Legislate Learning English?

New York Times
June 22, 2006
Economic Scene
By AUSTAN GOOLSBEE
  If Only It Were So Easy
 
PRESIDENT BUSH'S plan to give longstanding illegal immigrants a path to citizenship would require them to learn English as a sign that they accept American culture. The conservative base of the Republican Party considers any policy that would open that path as little more than amnesty, and they consider the English requirement trivial.
 
In the midst of this dispute, evidence from economics suggests that for a large share of today's immigrants, this path would not be nearly as easy as either side might think. Immigrants already have a strong incentive to learn English: better English means a better job and a higher income. Not speaking English largely means being trapped in a low-paying job with no obvious means of advancement. Yet millions still do not know English. Why not?
 
As Hoyt Bleakley, an economist at the University of Chicago Graduate School of Business, puts it: "For someone not to speak English after being in the country for many years and in the face of the clear job market reward for learning English, is likely a sign that learning the language is very tough for them. I'm not so sure that having Congress tell them it's required will actually do anything."
 
The difficulties adults have with learning English are at the center of the research that Professor Bleakley has done with a fellow economist, Aimee Chin, of the University of Houston, in their forthcoming Review of Economics and Statistics study "Language Skills and Earnings: Evidence from Childhood Immigrants" http://www.uh.edu/~achin/research/bleakley_chin_english.pdf
 
The study's approach begins with a linguistic theory known as the critical period of second language acquisition. The idea is that a child can learn a new language as fluently as a native speaker as long as the child starts before a critical age (usually thought to be around 11 or 12).
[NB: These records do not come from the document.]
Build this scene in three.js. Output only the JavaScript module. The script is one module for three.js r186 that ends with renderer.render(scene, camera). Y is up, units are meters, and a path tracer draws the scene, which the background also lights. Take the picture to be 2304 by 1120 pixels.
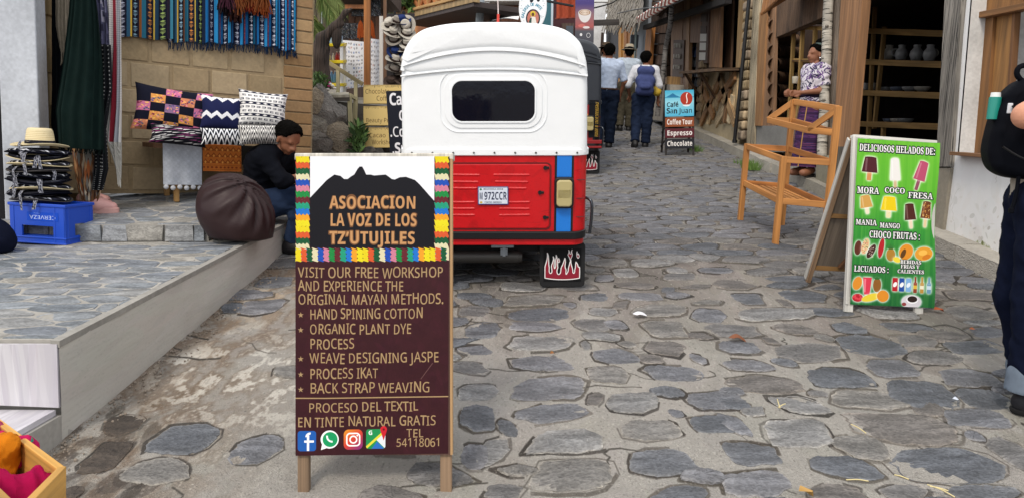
import * as THREE from 'three';
import { RoundedBoxGeometry } from 'three/addons/geometries/RoundedBoxGeometry.js';
import { mergeGeometries, mergeVertices, toCreasedNormals } from 'three/addons/utils/BufferGeometryUtils.js';
import { MarchingCubes } from 'three/addons/objects/MarchingCubes.js';

// ---------------------------------------------------------------- camera, sky, sun, exposure
const scene = new THREE.Scene();
const PW = 2304, PH = 1120, FOC = 1676, EYE = 1.66;
const camera = new THREE.PerspectiveCamera(2 * Math.atan(PH / 2 / FOC) * 180 / Math.PI, PW / PH, 0.05, 400);
camera.position.set(0, EYE, 0);
camera.rotation.order = 'YXZ';
camera.rotation.set(-0.133, 0, 0.05);
camera.updateMatrixWorld(true);
const EXPOSURE = 1.3;
{
  const w = 64, h = 32, data = new Float32Array(w * h * 4);
  for (let j = 0; j < h; j++) for (let i = 0; i < w; i++) {
    const el = ((j + 0.5) / h - 0.5) * Math.PI, s = Math.sin(el), k = (j * w + i) * 4;
    const b = s > 0 ? 1.12 - 0.1 * s : 0.4;                      // an even overcast, a little brighter overhead
    data[k] = b * 0.985; data[k + 1] = b * 1.0; data[k + 2] = b * 1.035; data[k + 3] = 1;
  }
  const sky = new THREE.DataTexture(data, w, h, THREE.RGBAFormat, THREE.FloatType);
  sky.mapping = THREE.EquirectangularReflectionMapping; sky.magFilter = THREE.LinearFilter; sky.needsUpdate = true;
  scene.background = sky; scene.environment = sky;
}
const sun = new THREE.DirectionalLight(0xfff2e2, 1.5);
sun.position.set(-7, 18, 9); sun.target.position.set(0, 0, -7); sun.castShadow = true; sun.shadow.radius = 24;
Object.assign(sun.shadow.camera, { left: -20, right: 20, top: 25, bottom: -25, near: 1, far: 80 });
scene.add(sun, sun.target);

// ---------------------------------------------------------------- helpers
const V = (x, y, z) => new THREE.Vector3(x, y, z);
let seedv = 7;
const reseed = (s) => { seedv = s; };
const rnd = () => { seedv = (seedv + 0x6d2b79f5) | 0; let t = Math.imul(seedv ^ (seedv >>> 15), 1 | seedv); t = (t + Math.imul(t ^ (t >>> 7), 61 | t)) ^ t; return ((t ^ (t >>> 14)) >>> 0) / 4294967296; };
const rr = (a, b) => a + (b - a) * rnd();
const pick = (a) => a[Math.floor(rnd() * a.length)];
const lerp = (a, b, t) => a + (b - a) * t, clamp = (x, a, b) => Math.min(b, Math.max(a, x));
const SX = 0.05, SZ = 0.125;                                        // the street climbs away and tilts a little across
const ground = (x, z) => SX * x - SZ * z;
const ROADN = V(-SX, 1, SZ).normalize();
const ray = (px, py) => V((px - PW / 2) / FOC, -(py - PH / 2) / FOC, -1).applyQuaternion(camera.quaternion);
const at = (px, py, d) => { const r = ray(px, py); return r.multiplyScalar(d / -r.z).add(camera.position); };
const onPlane = (px, py, p, n) => { const r = ray(px, py); return r.multiplyScalar(V().copy(p).sub(camera.position).dot(n) / r.dot(n)).add(camera.position); };
const onGround = (px, py, up = 0) => onPlane(px, py, V(0, up, 0), ROADN);
const frame = (X, Y) => { const x = X.clone().normalize(), z = V().crossVectors(x, Y).normalize(), y = V().crossVectors(z, x); return new THREE.Quaternion().setFromRotationMatrix(new THREE.Matrix4().makeBasis(x, y, z)); };
const ROADQ = frame(V(1, SX, 0), ROADN);
const names = new Map();
const numbered = (name) => { const n = names.get(name) ?? 0; names.set(name, n + 1); return n ? name + '_' + String(n).padStart(3, '0') : name; };
function tag(o, label, category, group) { o.userData.label = label; if (category) o.userData.category = category; if (group) o.userData.group = group; return o; }
function thing(name, label, category, pos = [0, 0, 0], quat, group) {
  const o = new THREE.Group(); o.name = numbered(name);
  if (pos.isVector3) o.position.copy(pos); else o.position.set(...pos);
  if (typeof quat === 'number') o.rotation.y = quat; else if (quat) o.quaternion.copy(quat);
  tag(o, label, category, group); scene.add(o); o.updateMatrixWorld(true); return o;
}
const strip = (g) => { let h = g.index ? g.toNonIndexed() : g; for (const k of Object.keys(h.attributes)) if (!['position', 'normal', 'uv'].concat(h.keepColor ? ['color'] : []).includes(k)) h.deleteAttribute(k); if (!h.attributes.normal) h.computeVertexNormals(); if (!h.attributes.uv) boxUV(h); h.morphAttributes = {}; return h; };
const join = (gs) => { const l = [].concat(gs).map(strip); return l.length > 1 ? mergeGeometries(l) : l[0]; };
function part(name, geos, mat, parent = scene) {
  const m = new THREE.Mesh(join(geos), mat); m.name = parent === scene ? numbered(name) : name; m.castShadow = m.receiveShadow = true; parent.add(m); return m;
}
const shared = (name, geo, mat, parent) => { const m = new THREE.Mesh(geo, mat); m.name = name; m.castShadow = m.receiveShadow = true; parent.add(m); return m; };
const single = (name, geos, mat, label, cat, group) => tag(part(name, geos, mat), label, cat, group);
const struct = (name, geos, mat) => { const m = part(name, geos, mat); m.userData.kind = 'structure'; return m; };
const stuff = (o) => { o.userData.kind = 'stuff'; return o; };
function dup(root, label, pos, quat, group) { const r = root.clone(); r.name = numbered(root.name.replace(/_\d+$/, '')); r.userData = { ...root.userData, label }; if (group) r.userData.group = group; scene.add(r); if (pos) r.position.copy(pos); if (typeof quat === 'number') r.rotation.y = quat; else if (quat) r.quaternion.copy(quat); r.updateMatrixWorld(true); return r; }
// pixel to the local coordinates of a thing, on its plane z = zl
function loc(g) {
  const inv = g.matrixWorld.clone().invert();
  return (px, py, zl = 0) => { const p = V(0, 0, zl).applyMatrix4(g.matrixWorld), n = V(0, 0, 1).transformDirection(g.matrixWorld); return onPlane(px, py, p, n).applyMatrix4(inv); };
}
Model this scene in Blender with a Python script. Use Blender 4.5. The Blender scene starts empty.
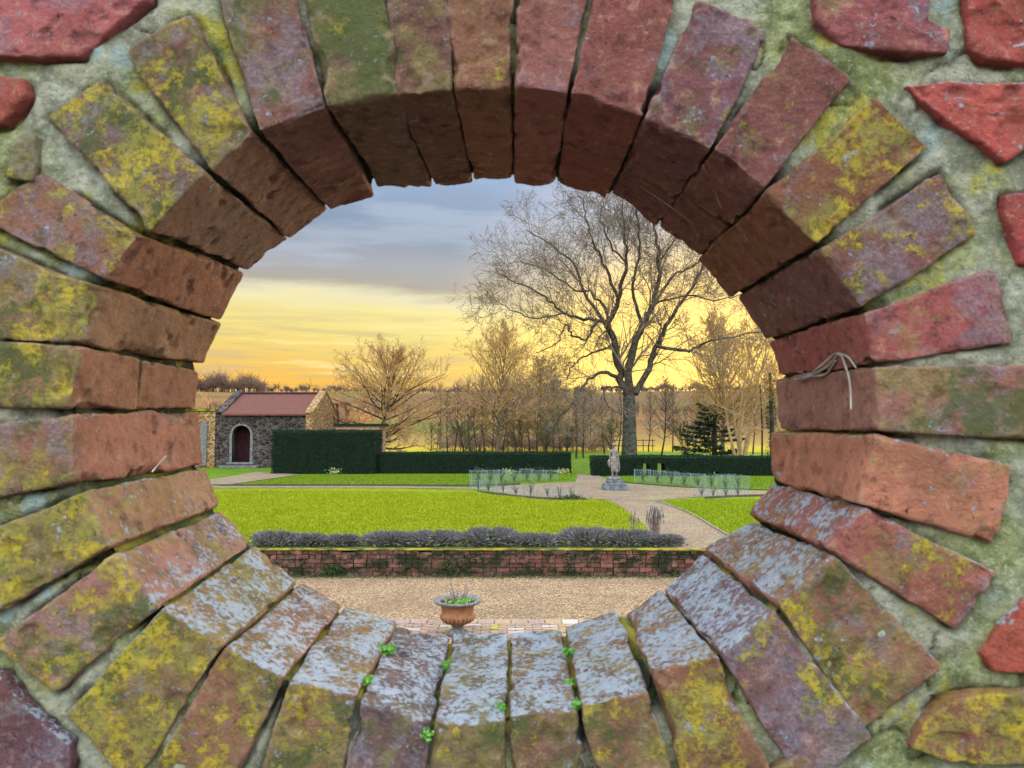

Past the critical period, it is difficult to become fluent in a new language and virtually impossible to speak without an accent.
 
It is a theory that can help explain why Henry A. Kissinger, who immigrated to the United States at about age 14, speaks English with a German accent while his younger brother, Walter, does not. (The alternative theory, supposedly given by Walter Kissinger, was that Henry does not listen.) And it is a theory probably quite familiar to millions of Americans with residual nightmares of high school French.
 
Professor Bleakley and Professor Chin show rather stark evidence for this theory in the data on immigrants' job prospects. By comparing the outcomes of English-speaking and non-English-speaking immigrants who arrived in the United States around the critical period age, they document that poor English skills meant less schooling and substantially lower wages for immigrants and that these disadvantages often extended to their children, even if those children were born in the United States.
 
One of their simplest demonstrations of this fact compares immigrants from different islands of the Caribbean. They document that the wages and education levels of immigrants from non-English speaking islands like the Dominican Republic or Puerto Rico look similar to those of immigrants from English-speaking islands like Jamaica and Trinidad — as long as the person originally came to the United States by age 11. For those who were older when they arrived, however, immigrants from non-English-speaking islands do significantly worse, on average, than those from English-speaking ones. Non-English speakers are much more likely to drop out of school and also have significantly lower-paying jobs when working. Their finding points strongly toward language as the deciding factor, since the differences exist only after age 11.
 
Professor Bleakley and Professor Chin extend this initial study of immigrants by asking how immigrant parents' language skills affect their children in "What Holds Back the Second Generation? The Intergenerational Transmission of Language Human Capital Among Immigrants" (http://www.ccis-ucsd.org/PUBLICATIONS/wrkg104.pdf).
 
As a starting point, the study notes that half the students now classified as having low English proficiency were, in fact, born in the United States. They are overwhelmingly the children of non-English-speaking immigrants. So, it is natural to ask what impact parents have.
 
In turns out that children whose immigrant parents came to the United States when young do just about the same in school regardless of whether the parents came from English-speaking or non-English-speaking countries. But the situation is different for children whose parents were older when they arrived. The children from non-English-speaking households do much worse than English-speaking ones. They are less likely to go to preschool and much more likely to drop out of high school.
 
When Professor Bleakley and Professor Chin compare the overall distribution of test scores of English- and non-English-speaking families, they find that the big differences appear mainly among children with the lowest performance. The top half of students from non-English-speaking households do just about as well as the top half from English-speaking households. It seems that a child with talent can succeed no matter what the parents' skills are, as has been true for centuries in this country. But parents whose English is poor have a big negative impact on the below-average children.
 
Based on his research, Professor Bleakley sees some serious problems with the more extreme immigration proposals like the old Proposition 187 in California, which sought to deny a public education to the children of illegal immigrants.
 
"For many children of immigrants," Professor Bleakley said, "the school system is one of the only exposures to English they will get." Kicking them out of school when they are young means they will most likely never be fluent in English.
 
The current dispute over immigration reform has been characterized as a battle between two messages: "Welcome to America" and "Please Go Home." Whichever message prevails in the political battle this summer, unless directed mainly at 10-year-olds, had best come with a translation.